Gilger credits director-choreographer Roy Alan with transforming Gigolo from a "park and bark" casual cabaret into a sung-through Broadway musical that is essentially a Cole Porter opera. "He's very rare. There are few really great choreographer-directors," Paul says, comparing Alan to Tommy Tune and Bob Fosse for his mastery of storytelling through movement.

Winter Park Playhouse also lives up to its reputation for professionalism with Gigolo's polished production values, from Daniel Cooksley and Cameron Gagne's Art Deco decor to Seth Schrager and Angelica Rose Trombo's sequin-tastic costumes. Most importantly, musical director Christopher Leavy and orchestrator-instrumentalist Ned Wilkinson (who blows a mean horn as "Gabriel" in the show's joyous finale) allow Porter's timeless tunes to speak for themselves without unnecessary embellishment; as Gilger told me, "These 26 songs are jewels, and I feel a responsibility to present the songs as he would have."

Porter's melodies may be immortal, but lyrics about "appetizing young love for sale" can seem dated (to say the least) in today's #MeToo environment. While he concedes that "this may not be the most politically correct show on the planet," Gilger contends that Rubi was actually an early male feminist who ran counter to his abusive machismo-centric culture.

"I love powerful women, and if you look at the women he was with, they were all very powerful. They were nobody's fool, and they turned the tables," says Gilger. "For me, the women are in control, and that's what I tried to convey in the piece."

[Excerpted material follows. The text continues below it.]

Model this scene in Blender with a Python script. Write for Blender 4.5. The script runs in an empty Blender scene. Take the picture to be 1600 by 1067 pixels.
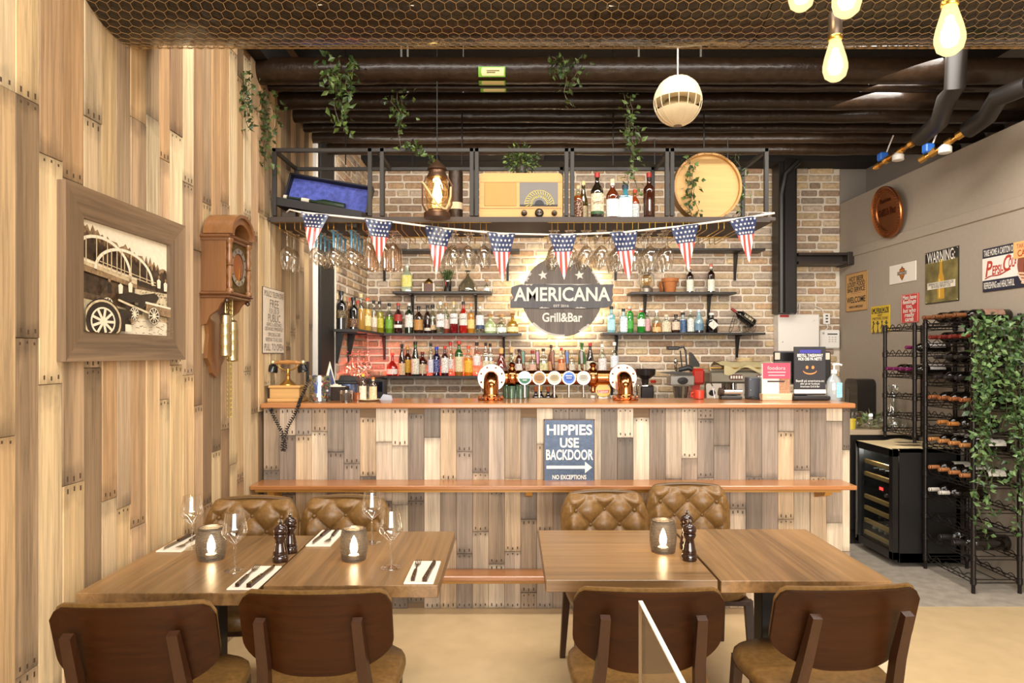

Now that Gigolo has opened, Gilger says he has two goals for the show. The first is "to respect Cole Porter ... I want people to feel like they're actually watching a Cole Porter musical that he would have been part of."

The second is for Winter Park Playhouse to "make so much money off this show that they can buy their own theater. They so deserve to get rid of that mortgage that hangs over their head, and I'll do everything I can to help." It's too soon to speak on the latter, but as for the former, the skies were full of thunder throughout Friday's debut performance; it's not hard to imagine Porter was applauding from the great beyond.